Every line that holds the string "scene" is to be identified and copied.

▸ Information supplied
start

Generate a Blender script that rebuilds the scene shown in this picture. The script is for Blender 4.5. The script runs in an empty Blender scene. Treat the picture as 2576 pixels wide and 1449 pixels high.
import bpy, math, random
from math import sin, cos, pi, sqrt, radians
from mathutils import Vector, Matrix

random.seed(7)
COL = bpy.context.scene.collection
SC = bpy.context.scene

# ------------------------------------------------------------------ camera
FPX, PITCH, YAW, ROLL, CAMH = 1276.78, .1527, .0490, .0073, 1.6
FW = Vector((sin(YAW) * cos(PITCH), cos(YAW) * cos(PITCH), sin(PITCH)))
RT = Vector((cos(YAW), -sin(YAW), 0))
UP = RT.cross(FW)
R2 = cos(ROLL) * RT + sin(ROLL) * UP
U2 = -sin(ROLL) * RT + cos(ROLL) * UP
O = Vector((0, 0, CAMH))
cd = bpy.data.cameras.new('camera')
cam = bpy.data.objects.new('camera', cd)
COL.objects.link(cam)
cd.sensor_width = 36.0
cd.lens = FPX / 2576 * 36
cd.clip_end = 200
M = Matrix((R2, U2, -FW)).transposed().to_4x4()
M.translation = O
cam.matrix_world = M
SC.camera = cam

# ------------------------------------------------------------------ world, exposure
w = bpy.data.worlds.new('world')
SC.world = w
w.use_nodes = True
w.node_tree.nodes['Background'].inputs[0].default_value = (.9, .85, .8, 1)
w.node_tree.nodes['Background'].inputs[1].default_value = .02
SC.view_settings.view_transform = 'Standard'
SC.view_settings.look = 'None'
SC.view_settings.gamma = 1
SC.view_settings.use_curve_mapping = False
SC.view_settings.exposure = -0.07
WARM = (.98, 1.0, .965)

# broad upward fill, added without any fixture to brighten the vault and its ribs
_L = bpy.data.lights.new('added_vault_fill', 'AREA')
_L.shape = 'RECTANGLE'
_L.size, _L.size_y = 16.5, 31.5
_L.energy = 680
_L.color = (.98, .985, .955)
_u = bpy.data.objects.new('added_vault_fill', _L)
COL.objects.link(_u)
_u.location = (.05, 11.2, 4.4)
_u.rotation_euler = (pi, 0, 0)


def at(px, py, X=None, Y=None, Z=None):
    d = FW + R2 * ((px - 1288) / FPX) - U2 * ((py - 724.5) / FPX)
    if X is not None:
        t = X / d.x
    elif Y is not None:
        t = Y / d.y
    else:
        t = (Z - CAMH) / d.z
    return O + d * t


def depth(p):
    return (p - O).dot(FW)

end

▸ Answer to this task
Generate a Blender script that rebuilds the scene shown in this picture. The script is for Blender 4.5. The script runs in an empty Blender scene. Treat the picture as 2576 pixels wide and 1449 pixels high.
COL = bpy.context.scene.collection
SC = bpy.context.scene